Taslima Nasrin reacts after UN official claims Russian soldiers given Viagra
Noted Bangladeshi author and activist Taslima Nasrin on Sunday raked up the incidents of abuse faced by women over the course of the 1971 Liberation war, after a United Nations official claimed on Friday that Russian soldiers are being supplied with Viagra to rape Ukrainian women and "dehumanize" them.
Pramila Patten, UN's special representative on sexual violence in conflict, told news agency AFP that it was a "deliberate tactic" and part of a "military strategy".
"When women are held for days and raped, when you start to rape little boys and men, when you see a series of genital mutilations, when you hear women testify about Russian soldiers equipped with Viagra, it's clearly a military strategy," AFP quoted Patten as saying.

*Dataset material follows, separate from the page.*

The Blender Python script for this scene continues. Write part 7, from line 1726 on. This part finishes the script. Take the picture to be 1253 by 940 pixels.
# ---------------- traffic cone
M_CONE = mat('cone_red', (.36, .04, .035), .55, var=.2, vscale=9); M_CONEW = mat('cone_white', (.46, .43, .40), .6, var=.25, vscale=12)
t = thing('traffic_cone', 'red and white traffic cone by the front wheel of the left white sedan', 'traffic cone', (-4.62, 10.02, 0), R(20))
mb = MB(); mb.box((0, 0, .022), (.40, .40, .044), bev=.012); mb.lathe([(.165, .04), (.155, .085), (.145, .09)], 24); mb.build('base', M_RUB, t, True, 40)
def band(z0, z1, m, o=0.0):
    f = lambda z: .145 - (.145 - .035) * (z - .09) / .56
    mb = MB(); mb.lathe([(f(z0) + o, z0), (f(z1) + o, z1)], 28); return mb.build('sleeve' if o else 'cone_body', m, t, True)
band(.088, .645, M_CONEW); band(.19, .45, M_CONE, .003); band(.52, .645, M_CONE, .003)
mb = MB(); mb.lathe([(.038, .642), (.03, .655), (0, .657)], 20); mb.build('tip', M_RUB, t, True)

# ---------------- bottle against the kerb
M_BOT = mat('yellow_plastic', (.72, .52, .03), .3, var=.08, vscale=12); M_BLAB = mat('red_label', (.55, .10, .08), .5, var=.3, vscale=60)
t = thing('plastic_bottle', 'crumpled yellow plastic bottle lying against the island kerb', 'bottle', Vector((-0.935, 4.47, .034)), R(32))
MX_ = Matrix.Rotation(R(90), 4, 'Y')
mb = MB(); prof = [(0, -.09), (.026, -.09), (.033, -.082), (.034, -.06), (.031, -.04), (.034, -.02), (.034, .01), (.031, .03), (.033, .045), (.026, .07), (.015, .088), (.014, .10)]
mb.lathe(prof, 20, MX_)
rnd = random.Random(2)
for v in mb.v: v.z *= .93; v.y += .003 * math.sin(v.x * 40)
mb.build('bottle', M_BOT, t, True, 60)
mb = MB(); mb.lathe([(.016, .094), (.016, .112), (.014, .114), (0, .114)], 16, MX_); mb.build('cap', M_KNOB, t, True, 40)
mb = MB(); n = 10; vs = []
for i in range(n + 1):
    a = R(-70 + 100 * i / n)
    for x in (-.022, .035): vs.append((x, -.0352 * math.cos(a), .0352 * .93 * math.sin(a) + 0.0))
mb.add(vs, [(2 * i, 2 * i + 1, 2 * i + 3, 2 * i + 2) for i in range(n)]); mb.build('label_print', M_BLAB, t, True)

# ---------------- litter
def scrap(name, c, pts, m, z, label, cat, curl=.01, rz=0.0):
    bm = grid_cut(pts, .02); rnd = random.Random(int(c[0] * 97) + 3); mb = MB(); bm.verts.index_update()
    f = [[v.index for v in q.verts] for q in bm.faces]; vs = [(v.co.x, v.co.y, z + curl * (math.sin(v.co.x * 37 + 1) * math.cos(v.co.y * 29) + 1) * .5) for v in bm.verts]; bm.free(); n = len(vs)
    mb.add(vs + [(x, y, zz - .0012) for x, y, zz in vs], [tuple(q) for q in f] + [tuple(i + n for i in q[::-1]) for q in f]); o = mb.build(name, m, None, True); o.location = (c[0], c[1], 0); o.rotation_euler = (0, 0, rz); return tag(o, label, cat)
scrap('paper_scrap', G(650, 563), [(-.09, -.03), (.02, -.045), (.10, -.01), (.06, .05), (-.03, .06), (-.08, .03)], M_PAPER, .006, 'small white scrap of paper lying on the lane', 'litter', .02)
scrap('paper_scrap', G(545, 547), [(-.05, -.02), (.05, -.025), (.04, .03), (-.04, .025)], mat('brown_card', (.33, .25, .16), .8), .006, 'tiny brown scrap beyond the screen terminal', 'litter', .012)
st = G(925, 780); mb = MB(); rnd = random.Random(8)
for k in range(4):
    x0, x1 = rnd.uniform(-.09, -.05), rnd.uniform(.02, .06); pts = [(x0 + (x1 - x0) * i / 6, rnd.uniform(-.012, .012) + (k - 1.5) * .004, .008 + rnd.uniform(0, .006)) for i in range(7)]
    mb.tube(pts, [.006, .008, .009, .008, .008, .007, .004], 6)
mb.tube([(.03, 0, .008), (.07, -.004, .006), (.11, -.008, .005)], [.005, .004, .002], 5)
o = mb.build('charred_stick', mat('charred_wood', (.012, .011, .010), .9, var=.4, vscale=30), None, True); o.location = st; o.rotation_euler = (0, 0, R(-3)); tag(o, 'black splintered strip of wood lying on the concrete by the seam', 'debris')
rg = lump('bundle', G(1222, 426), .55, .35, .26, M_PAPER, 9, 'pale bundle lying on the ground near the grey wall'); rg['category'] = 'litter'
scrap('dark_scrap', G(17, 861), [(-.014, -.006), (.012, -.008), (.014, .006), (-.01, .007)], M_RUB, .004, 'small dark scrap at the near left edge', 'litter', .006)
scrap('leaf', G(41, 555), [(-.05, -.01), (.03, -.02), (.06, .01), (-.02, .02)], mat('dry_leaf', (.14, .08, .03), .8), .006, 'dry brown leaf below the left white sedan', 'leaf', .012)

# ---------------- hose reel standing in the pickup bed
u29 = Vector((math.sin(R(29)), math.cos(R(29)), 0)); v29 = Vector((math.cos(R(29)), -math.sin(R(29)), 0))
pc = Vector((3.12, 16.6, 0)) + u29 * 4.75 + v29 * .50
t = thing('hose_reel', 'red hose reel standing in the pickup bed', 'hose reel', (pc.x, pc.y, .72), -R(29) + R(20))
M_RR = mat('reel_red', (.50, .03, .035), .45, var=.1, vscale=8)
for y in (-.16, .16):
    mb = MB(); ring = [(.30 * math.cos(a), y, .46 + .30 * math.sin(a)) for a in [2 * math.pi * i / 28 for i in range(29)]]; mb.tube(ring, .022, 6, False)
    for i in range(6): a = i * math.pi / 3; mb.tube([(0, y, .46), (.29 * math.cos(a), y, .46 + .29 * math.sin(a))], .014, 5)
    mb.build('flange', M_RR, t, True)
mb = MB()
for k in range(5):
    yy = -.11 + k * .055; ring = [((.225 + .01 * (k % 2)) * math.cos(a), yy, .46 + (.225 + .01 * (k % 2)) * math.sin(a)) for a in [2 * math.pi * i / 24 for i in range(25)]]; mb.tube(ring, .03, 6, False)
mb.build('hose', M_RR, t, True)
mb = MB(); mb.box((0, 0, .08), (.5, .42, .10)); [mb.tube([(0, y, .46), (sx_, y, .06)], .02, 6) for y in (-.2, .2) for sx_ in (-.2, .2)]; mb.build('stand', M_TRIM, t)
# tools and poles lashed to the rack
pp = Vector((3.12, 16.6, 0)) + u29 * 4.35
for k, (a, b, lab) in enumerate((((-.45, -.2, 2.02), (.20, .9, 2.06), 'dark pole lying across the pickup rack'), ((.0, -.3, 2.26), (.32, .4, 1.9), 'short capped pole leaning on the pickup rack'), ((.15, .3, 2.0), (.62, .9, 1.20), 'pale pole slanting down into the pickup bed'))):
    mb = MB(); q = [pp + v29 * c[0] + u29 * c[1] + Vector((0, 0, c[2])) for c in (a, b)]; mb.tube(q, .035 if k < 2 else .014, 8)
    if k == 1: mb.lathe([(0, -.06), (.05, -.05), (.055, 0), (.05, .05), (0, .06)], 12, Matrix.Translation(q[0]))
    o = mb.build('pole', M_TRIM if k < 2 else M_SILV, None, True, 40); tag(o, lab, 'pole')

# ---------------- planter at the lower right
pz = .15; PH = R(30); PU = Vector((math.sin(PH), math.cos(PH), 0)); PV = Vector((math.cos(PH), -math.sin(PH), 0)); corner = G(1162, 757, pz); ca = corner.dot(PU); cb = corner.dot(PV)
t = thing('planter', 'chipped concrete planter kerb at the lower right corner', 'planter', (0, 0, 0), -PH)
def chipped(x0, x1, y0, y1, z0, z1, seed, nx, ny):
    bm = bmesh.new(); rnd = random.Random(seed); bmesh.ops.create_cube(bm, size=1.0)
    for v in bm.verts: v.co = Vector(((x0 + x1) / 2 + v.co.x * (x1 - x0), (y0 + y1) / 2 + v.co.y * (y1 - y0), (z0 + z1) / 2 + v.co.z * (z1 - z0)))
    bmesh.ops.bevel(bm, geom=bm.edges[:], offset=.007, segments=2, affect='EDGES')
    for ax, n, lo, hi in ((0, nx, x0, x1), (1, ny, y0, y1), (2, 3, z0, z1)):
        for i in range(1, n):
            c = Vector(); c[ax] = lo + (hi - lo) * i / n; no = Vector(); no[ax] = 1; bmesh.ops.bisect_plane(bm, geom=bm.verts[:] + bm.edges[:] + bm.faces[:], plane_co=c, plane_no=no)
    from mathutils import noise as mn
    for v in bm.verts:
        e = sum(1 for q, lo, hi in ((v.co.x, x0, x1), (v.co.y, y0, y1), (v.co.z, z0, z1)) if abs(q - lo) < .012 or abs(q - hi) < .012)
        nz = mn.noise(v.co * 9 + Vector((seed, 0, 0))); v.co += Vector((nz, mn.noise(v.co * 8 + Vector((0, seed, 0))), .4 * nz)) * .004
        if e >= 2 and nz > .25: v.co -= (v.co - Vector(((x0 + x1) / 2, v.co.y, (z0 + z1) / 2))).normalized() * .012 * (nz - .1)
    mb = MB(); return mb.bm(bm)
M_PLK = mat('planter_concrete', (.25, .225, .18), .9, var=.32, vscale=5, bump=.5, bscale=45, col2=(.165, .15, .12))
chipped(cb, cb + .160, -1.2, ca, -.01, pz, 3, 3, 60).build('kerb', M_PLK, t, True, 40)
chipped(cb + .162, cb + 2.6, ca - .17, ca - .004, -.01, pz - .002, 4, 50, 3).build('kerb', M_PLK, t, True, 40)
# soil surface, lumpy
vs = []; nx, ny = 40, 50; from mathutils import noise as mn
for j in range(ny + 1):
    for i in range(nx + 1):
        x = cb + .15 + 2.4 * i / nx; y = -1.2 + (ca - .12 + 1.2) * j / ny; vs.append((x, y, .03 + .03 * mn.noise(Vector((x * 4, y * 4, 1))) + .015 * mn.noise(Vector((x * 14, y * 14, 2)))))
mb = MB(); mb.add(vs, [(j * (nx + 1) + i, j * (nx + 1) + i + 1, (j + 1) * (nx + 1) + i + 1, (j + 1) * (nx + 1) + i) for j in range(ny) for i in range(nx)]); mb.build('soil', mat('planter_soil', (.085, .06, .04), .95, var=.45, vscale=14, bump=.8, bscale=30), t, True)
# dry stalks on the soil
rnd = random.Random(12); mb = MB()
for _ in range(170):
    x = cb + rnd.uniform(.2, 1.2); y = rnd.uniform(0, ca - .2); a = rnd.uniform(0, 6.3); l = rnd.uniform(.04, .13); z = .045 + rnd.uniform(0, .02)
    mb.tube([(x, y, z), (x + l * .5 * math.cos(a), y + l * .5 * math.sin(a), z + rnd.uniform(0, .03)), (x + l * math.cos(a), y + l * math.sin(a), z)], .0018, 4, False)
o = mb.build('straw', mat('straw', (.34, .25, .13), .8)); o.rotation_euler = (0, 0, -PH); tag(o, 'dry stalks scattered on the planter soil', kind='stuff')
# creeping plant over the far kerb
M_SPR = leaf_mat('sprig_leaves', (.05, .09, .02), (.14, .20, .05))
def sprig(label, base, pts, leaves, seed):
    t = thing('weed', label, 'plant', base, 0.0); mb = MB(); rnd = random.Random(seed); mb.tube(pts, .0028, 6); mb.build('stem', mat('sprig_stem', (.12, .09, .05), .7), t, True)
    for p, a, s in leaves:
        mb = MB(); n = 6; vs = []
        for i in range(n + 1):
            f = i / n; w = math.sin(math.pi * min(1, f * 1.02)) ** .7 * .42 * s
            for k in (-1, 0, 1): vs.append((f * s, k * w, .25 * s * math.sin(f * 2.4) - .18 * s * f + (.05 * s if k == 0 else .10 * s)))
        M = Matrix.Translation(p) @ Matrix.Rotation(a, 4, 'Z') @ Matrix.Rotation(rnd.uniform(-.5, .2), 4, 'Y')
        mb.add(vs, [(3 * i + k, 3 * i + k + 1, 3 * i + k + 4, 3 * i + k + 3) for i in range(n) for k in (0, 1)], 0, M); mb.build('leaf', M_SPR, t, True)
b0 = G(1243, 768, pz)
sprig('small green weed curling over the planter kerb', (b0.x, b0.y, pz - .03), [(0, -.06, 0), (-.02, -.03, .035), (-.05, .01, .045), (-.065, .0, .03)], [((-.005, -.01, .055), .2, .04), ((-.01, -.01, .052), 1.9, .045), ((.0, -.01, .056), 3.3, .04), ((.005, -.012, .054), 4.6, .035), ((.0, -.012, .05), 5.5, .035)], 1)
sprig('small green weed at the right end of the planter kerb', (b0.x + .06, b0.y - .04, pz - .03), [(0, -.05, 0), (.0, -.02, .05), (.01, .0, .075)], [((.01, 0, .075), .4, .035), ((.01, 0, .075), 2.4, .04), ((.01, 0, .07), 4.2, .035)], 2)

Reacting to Patten's claim, Nasrin tweeted, "Russia giving soldiers Viagra to rape Ukrainians! Part of the Russian 'military strategy'! 'Deliberate tactic to dehumanize the victims'!Russian military raped & assaulted 100 Ukrainians so far with Viagra.But Pakistani military raped 200,000 Bengali women in 1971 without Viagra! (sic)."
HT could not independently verify the authenticity of Nasrin's claim and whether Pakistani soldiers were provided with Viagra or not.
However, according to Human Rights Watch, an international non-governmental organisation, rapes occurred on a large but undetermined scale (figures of 2 lakh-4 lakh victims are often mentioned in the literature, though some scholars claim that these figures are seriously inflated).
"Estimates of the number of people killed in connection with the 1971 war vary greatly from a Pakistani government commission's calculation of approximately 26,000 to figures of about 3,000,000 cited by Bangladeshi historians," it said.